For any loan officer who does these reading this, face it: These things are a way to mess up your client who is putting money into your pocket. These put the clients into worse situations than when they started. You are betting upon factors beyond your control to save you. One of these days, probably very soon, these are going to come back and bite you hard. Violation of fiduciary duty. All it takes is one of your clients getting into a bad situation who gets a good lawyer, and your career is toast along with your pocketbook.

For those of the general public reading this, I hope I’ve opened your eyes to some of the pitfalls of this loan. I’m perfectly happy to answer questions if you have them.
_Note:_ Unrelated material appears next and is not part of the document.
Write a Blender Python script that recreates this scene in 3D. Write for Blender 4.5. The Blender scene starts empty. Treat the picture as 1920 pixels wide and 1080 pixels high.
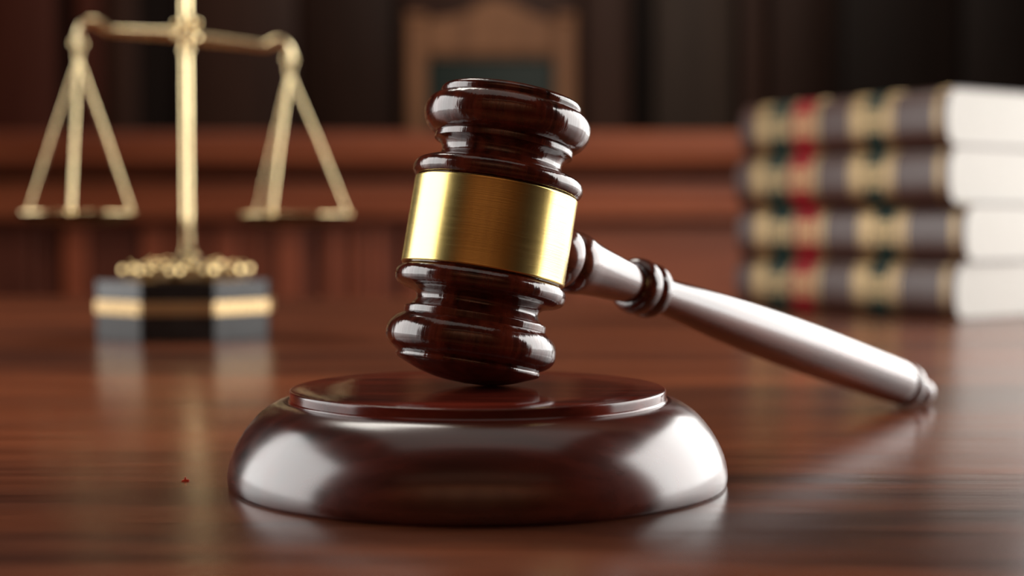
import bpy, bmesh, math, random
from mathutils import Vector, Matrix
random.seed(7)
S = bpy.context.scene
COL = S.collection
T = 0.75                                   # height of the desk top

# ------------------------------------------------------------------ camera
cam = bpy.data.cameras.new('camera')
camo = bpy.data.objects.new('camera', cam)
COL.objects.link(camo)
camo.location = (0.0082, -0.375, T + 0.0616)
camo.rotation_euler = (math.radians(90) - math.atan(114 / 2900.0), 0, 0)
cam.sensor_width = 36.0
cam.lens = 2900.0 * 36.0 / 1920.0
cam.clip_start = 0.01
cam.clip_end = 60
cam.dof.use_dof = True
cam.dof.focus_distance = 0.362
cam.dof.aperture_fstop = 8.4
S.camera = camo

# ------------------------------------------------------------------ world, lights, exposure
W = bpy.data.worlds.new('world')
S.world = W
W.use_nodes = True
W.node_tree.nodes['Background'].inputs[0].default_value = (0.9, 0.85, 0.8, 1)
W.node_tree.nodes['Background'].inputs[1].default_value = 0.05
S.view_settings.view_transform = 'Standard'
S.view_settings.look = 'None'
S.view_settings.gamma = 1
S.view_settings.use_curve_mapping = False
S.view_settings.exposure = 0.0


def area(name, loc, target, sx, sy, radiance, col=(1, 1, 1)):
    l = bpy.data.lights.new(name, 'AREA')
    l.shape = 'RECTANGLE'
    l.size = sx
    l.size_y = sy
    l.energy = radiance * math.pi * sx * sy
    l.color = col
    o = bpy.data.objects.new(name, l)
    COL.objects.link(o)
    o.location = loc
    d = Vector(target) - Vector(loc)
    o.rotation_euler = d.to_track_quat('-Z', 'Y').to_euler()
    return o


area('left_softbox', (-1.12, 0.24, T + 0.42), (0, 0.12, T + 0.36), 1.15, 1.0, 4.7, (1.0, 0.985, 0.96))
area('right_softbox', (1.10, 1.12, T + 0.43), (0, 1.07, T + 0.41), 2.4, 1.06, 7.0, (1.0, 0.985, 0.955))
area('ceiling_lamp_desk', (0.0, 0.3, 3.2), (0.0, 0.3, 0.5), 2.4, 1.8, 0.45, (1.0, 0.95, 0.88))
area('beam_fill_light', (-0.42, 0.98, 2.05), (-0.2, 0.45, T + 0.15), 0.5, 0.42, 7.5, (1.0, 0.95, 0.86))  # added light high behind the scales, brightens the beam
area('bench_fill_light', (0.9, 1.4, 3.2), (0.9, 3.4, 2.2), 2.2, 0.9, 11.0, (1.0, 0.87, 0.74))  # added fill that lifts the bench front
area('wall_fill_light', (0.2, 3.9, 3.3), (0.2, 5.5, 1.3), 4.0, 0.6, 4.6, (1.0, 0.87, 0.74))  # added fill for the back wall
area('front_wall_fill_light', (0.0, -2.2, 3.3), (0.0, -3.2, 2.8), 4.0, 0.6, 13.0, (1.0, 0.87, 0.74))  # added fill on the wall behind the camera, for the brass band's reflection


# ------------------------------------------------------------------ materials
def nt(name):
    m = bpy.data.materials.new(name)
    m.use_nodes = True
    n = m.node_tree
    return m, n, n.nodes['Principled BSDF']


def wood(name, dark, light, axis='X', scale=30.0, stretch=14.0, rough=0.25, coat=0.0, coat_rough=0.1,
         bump=0.02, fine=160.0, contrast=(0.32, 0.68), rough_var=0.08, spec=0.5, warp=0.0, bump_dist=0.001):
    m, n, p = nt(name)
    N, L = n.nodes, n.links
    tc = N.new('ShaderNodeTexCoord')
    mp = N.new('ShaderNodeMapping')
    sc = [1.0, 1.0, 1.0]
    sc['XYZ'.index(axis)] = 1.0 / stretch
    mp.inputs['Scale'].default_value = sc
    L.new(tc.outputs['Object'], mp.inputs[0])
    n1 = N.new('ShaderNodeTexNoise')
    n1.inputs['Scale'].default_value = scale
    n1.inputs['Detail'].default_value = 6
    n1.inputs['Roughness'].default_value = 0.6
    n1.inputs['Distortion'].default_value = warp
    L.new(mp.outputs[0], n1.inputs['Vector'])
    mp2 = N.new('ShaderNodeMapping')
    sc2 = [1.0, 1.0, 1.0]
    sc2['XYZ'.index(axis)] = 1.0 / (stretch * 2.0)
    mp2.inputs['Scale'].default_value = sc2
    L.new(tc.outputs['Object'], mp2.inputs[0])
    n2 = N.new('ShaderNodeTexNoise')
    n2.inputs['Scale'].default_value = scale * fine / 30.0
    n2.inputs['Detail'].default_value = 4
    L.new(mp2.outputs[0], n2.inputs['Vector'])
    mx = N.new('ShaderNodeMath')
    mx.operation = 'MULTIPLY_ADD'
    L.new(n2.outputs['Fac'], mx.inputs[0])
    mx.inputs[1].default_value = 0.35
    sub = N.new('ShaderNodeMath')
    sub.operation = 'SUBTRACT'
    L.new(n1.outputs['Fac'], sub.inputs[0])
    sub.inputs[1].default_value = 0.175
    L.new(sub.outputs[0], mx.inputs[2])
    cr = N.new('ShaderNodeValToRGB')
    cr.color_ramp.elements[0].position = contrast[0]
    cr.color_ramp.elements[0].color = (*dark, 1)
    cr.color_ramp.elements[1].position = contrast[1]
    cr.color_ramp.elements[1].color = (*light, 1)
    L.new(mx.outputs[0], cr.inputs[0])
    L.new(cr.outputs[0], p.inputs['Base Color'])
    rr = N.new('ShaderNodeMapRange')
    rr.inputs['To Min'].default_value = max(0.02, rough - rough_var)
    rr.inputs['To Max'].default_value = rough + rough_var
    L.new(n2.outputs['Fac'], rr.inputs['Value'])
    L.new(rr.outputs[0], p.inputs['Roughness'])
    p.inputs['Specular IOR Level'].default_value = spec
    p.inputs['Coat Weight'].default_value = coat
    p.inputs['Coat Roughness'].default_value = coat_rough
    if bump:
        b = N.new('ShaderNodeBump')
        b.inputs['Strength'].default_value = bump
        b.inputs['Distance'].default_value = bump_dist
        L.new(n2.outputs['Fac'], b.inputs['Height'])
        L.new(b.outputs[0], p.inputs['Normal'])
        if coat:
            L.new(b.outputs[0], p.inputs['Coat Normal'])
    return m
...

But this loan is one that is designed for a narrow set of circumstances tailored around cash flow for a limited amount of time (and the one time I actually had a client who was the target market and who could actually benefit from this, none of the companies I submitted it to would approve it). It is abused by being misapplied because it’s such an easy loan to sell to those who do not understand the way they work, and all because people shop for a loan based upon payment. So don’t shop for a loan based upon payment. And if anyone offers you one of these loans, drag them into the sunlight, drive a wooden stake through their heart, and RUN AWAY! Somebody who offers you one of these is not your friend.